**GIVEN DATA**
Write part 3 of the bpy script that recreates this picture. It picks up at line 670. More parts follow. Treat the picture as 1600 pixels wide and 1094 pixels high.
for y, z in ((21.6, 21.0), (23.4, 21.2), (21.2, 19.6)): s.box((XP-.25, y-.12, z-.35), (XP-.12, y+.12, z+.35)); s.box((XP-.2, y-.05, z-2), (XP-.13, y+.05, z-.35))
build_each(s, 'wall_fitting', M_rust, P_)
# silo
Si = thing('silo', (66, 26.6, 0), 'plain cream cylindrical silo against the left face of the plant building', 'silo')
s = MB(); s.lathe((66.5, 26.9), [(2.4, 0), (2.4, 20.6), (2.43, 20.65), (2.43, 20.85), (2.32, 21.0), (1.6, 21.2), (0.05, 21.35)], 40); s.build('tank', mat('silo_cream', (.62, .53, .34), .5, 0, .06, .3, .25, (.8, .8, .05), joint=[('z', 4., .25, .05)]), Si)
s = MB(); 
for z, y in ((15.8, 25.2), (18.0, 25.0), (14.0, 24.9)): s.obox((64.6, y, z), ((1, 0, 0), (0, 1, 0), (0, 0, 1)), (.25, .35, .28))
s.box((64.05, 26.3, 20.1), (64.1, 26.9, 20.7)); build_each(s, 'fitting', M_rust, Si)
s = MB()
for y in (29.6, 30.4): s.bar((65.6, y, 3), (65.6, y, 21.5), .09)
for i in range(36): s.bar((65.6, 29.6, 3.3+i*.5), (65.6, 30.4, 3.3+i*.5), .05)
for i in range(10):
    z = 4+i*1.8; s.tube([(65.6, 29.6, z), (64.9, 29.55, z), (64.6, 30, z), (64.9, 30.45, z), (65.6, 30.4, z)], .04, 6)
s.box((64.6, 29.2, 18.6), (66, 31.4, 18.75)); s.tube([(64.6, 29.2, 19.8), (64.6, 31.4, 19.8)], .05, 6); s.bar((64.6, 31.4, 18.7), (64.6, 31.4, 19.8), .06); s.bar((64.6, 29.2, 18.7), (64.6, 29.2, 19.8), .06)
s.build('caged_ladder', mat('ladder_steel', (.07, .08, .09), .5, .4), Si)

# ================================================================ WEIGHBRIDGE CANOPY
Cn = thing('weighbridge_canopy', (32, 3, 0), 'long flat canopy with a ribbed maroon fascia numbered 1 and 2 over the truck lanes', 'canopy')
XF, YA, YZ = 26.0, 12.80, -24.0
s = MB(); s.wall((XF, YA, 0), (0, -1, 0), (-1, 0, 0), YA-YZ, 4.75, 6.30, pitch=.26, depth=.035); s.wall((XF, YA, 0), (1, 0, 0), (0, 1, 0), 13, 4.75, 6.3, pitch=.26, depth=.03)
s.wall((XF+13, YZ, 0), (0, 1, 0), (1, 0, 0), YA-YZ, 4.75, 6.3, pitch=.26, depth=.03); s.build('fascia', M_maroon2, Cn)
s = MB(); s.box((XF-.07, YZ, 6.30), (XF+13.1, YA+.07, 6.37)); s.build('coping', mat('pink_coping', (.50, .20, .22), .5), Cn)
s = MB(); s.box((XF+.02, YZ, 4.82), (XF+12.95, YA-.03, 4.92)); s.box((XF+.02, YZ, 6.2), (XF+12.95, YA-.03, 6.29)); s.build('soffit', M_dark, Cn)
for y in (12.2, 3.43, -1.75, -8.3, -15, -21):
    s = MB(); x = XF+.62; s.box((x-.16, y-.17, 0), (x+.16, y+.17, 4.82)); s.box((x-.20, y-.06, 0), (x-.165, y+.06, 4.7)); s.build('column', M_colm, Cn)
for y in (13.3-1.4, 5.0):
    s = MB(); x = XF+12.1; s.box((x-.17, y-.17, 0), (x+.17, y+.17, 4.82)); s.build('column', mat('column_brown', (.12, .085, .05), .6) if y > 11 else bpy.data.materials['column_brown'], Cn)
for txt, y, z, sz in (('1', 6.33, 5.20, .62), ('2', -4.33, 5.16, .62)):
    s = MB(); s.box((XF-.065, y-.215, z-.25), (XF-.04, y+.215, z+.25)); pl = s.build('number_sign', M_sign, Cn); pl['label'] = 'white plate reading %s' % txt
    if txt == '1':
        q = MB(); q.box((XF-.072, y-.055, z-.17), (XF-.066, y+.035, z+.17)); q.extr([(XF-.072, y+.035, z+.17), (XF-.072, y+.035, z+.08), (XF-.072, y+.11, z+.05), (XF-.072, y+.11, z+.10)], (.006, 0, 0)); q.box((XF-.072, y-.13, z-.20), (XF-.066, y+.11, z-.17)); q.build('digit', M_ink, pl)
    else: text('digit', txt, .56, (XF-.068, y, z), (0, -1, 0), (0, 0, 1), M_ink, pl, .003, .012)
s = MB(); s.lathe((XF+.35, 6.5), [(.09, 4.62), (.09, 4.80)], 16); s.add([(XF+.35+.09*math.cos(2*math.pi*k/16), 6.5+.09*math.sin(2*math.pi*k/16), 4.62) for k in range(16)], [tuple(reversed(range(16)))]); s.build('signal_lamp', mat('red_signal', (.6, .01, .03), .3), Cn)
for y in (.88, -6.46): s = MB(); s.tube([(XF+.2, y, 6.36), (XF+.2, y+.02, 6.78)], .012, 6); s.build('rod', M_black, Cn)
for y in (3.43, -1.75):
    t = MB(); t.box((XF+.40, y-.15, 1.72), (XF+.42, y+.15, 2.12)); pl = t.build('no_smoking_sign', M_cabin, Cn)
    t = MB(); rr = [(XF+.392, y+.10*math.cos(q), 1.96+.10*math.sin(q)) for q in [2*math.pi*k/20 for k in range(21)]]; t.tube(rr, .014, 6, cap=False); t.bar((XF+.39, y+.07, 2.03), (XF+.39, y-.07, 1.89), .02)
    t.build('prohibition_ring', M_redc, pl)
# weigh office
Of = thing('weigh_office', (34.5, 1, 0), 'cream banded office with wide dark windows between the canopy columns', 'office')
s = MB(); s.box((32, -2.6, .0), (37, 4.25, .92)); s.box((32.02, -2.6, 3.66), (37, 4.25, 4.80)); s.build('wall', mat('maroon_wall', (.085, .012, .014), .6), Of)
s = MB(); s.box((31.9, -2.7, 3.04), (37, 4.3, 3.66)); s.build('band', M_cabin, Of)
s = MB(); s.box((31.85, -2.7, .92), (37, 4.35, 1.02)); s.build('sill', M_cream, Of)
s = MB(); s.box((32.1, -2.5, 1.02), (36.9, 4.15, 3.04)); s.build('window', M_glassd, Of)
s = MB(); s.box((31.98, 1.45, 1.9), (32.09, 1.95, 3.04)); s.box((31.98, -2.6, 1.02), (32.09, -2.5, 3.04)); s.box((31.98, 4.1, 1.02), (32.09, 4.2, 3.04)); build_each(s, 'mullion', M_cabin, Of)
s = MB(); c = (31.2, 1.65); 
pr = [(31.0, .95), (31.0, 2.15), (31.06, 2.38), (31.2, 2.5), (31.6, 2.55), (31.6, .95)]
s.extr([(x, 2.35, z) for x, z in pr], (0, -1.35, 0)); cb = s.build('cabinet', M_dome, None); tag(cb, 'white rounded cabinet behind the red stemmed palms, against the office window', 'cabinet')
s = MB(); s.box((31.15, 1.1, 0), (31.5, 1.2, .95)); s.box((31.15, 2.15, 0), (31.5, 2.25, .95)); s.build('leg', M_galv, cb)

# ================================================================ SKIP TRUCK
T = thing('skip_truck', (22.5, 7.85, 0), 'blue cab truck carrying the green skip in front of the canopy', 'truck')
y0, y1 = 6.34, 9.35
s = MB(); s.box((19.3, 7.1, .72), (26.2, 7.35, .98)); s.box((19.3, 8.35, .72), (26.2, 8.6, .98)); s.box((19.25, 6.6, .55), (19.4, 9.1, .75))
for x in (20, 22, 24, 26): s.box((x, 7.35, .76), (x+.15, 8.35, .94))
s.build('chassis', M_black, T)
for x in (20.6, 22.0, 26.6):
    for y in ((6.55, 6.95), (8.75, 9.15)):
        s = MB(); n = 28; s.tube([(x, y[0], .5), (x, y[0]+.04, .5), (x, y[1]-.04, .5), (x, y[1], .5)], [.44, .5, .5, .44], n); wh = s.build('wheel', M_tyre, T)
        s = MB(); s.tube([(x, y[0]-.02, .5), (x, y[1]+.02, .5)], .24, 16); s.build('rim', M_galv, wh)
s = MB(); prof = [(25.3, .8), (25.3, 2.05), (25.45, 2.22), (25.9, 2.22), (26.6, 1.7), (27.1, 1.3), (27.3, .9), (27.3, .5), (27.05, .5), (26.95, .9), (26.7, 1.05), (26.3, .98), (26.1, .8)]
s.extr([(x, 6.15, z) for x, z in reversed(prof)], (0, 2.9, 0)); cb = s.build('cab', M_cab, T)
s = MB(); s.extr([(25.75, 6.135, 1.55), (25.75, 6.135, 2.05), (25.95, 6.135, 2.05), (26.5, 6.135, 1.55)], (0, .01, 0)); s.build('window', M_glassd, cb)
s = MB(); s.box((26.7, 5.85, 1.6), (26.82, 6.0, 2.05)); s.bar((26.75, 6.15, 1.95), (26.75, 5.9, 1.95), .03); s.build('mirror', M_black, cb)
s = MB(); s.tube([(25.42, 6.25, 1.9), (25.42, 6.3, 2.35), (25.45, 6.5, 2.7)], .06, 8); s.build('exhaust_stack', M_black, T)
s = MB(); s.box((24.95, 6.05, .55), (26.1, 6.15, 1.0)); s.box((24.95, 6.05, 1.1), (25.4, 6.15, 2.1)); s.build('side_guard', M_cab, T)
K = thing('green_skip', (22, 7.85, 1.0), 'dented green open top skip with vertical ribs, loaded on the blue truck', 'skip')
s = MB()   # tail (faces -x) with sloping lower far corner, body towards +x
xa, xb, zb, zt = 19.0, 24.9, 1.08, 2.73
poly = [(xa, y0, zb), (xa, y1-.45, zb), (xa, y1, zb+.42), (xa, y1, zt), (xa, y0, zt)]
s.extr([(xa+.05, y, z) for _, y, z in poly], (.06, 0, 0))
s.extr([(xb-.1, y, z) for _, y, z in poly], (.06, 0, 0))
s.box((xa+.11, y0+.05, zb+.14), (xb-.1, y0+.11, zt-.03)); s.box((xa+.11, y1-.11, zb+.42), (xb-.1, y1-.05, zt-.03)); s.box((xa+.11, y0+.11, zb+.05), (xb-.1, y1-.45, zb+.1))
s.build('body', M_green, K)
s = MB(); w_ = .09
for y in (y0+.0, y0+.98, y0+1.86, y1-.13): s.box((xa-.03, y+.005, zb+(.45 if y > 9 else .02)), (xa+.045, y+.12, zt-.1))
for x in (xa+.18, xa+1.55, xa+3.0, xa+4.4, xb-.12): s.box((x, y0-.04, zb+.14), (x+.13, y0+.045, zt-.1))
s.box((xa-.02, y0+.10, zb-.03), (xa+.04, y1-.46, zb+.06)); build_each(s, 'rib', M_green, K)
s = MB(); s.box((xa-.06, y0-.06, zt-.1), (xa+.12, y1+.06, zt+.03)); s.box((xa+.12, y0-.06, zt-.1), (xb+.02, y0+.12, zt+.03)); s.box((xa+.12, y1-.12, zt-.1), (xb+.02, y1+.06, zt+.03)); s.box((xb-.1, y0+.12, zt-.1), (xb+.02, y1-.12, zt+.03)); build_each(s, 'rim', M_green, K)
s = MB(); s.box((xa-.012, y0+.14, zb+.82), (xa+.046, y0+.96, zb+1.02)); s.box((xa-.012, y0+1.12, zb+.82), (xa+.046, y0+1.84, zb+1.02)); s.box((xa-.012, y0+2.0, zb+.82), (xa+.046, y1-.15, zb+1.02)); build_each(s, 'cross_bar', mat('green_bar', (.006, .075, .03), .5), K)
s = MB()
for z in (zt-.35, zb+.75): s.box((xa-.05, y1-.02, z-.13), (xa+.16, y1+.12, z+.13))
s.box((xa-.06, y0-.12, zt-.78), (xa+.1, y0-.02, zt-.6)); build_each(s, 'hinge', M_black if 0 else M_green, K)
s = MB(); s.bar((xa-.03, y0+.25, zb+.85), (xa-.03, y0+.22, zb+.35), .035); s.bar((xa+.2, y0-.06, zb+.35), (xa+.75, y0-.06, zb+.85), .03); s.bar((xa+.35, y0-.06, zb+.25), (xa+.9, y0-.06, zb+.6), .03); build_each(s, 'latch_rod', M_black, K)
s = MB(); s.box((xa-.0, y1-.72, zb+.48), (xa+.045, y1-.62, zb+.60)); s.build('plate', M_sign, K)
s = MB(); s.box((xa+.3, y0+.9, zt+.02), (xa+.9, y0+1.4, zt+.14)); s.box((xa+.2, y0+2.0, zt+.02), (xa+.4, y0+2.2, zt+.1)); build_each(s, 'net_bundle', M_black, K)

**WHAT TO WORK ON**
Copy out only the lines running from the beginning of the data to the line with "(.07, .08, .09), .5, .4), Si)", both ends included.

**SOLUTION FOR THIS PROBLEM**
Write part 3 of the bpy script that recreates this picture. It picks up at line 670. More parts follow. Treat the picture as 1600 pixels wide and 1094 pixels high.
for y, z in ((21.6, 21.0), (23.4, 21.2), (21.2, 19.6)): s.box((XP-.25, y-.12, z-.35), (XP-.12, y+.12, z+.35)); s.box((XP-.2, y-.05, z-2), (XP-.13, y+.05, z-.35))
build_each(s, 'wall_fitting', M_rust, P_)
# silo
Si = thing('silo', (66, 26.6, 0), 'plain cream cylindrical silo against the left face of the plant building', 'silo')
s = MB(); s.lathe((66.5, 26.9), [(2.4, 0), (2.4, 20.6), (2.43, 20.65), (2.43, 20.85), (2.32, 21.0), (1.6, 21.2), (0.05, 21.35)], 40); s.build('tank', mat('silo_cream', (.62, .53, .34), .5, 0, .06, .3, .25, (.8, .8, .05), joint=[('z', 4., .25, .05)]), Si)
s = MB(); 
for z, y in ((15.8, 25.2), (18.0, 25.0), (14.0, 24.9)): s.obox((64.6, y, z), ((1, 0, 0), (0, 1, 0), (0, 0, 1)), (.25, .35, .28))
s.box((64.05, 26.3, 20.1), (64.1, 26.9, 20.7)); build_each(s, 'fitting', M_rust, Si)
s = MB()
for y in (29.6, 30.4): s.bar((65.6, y, 3), (65.6, y, 21.5), .09)
for i in range(36): s.bar((65.6, 29.6, 3.3+i*.5), (65.6, 30.4, 3.3+i*.5), .05)
for i in range(10):
    z = 4+i*1.8; s.tube([(65.6, 29.6, z), (64.9, 29.55, z), (64.6, 30, z), (64.9, 30.45, z), (65.6, 30.4, z)], .04, 6)
s.box((64.6, 29.2, 18.6), (66, 31.4, 18.75)); s.tube([(64.6, 29.2, 19.8), (64.6, 31.4, 19.8)], .05, 6); s.bar((64.6, 31.4, 18.7), (64.6, 31.4, 19.8), .06); s.bar((64.6, 29.2, 18.7), (64.6, 29.2, 19.8), .06)
s.build('caged_ladder', mat('ladder_steel', (.07, .08, .09), .5, .4), Si)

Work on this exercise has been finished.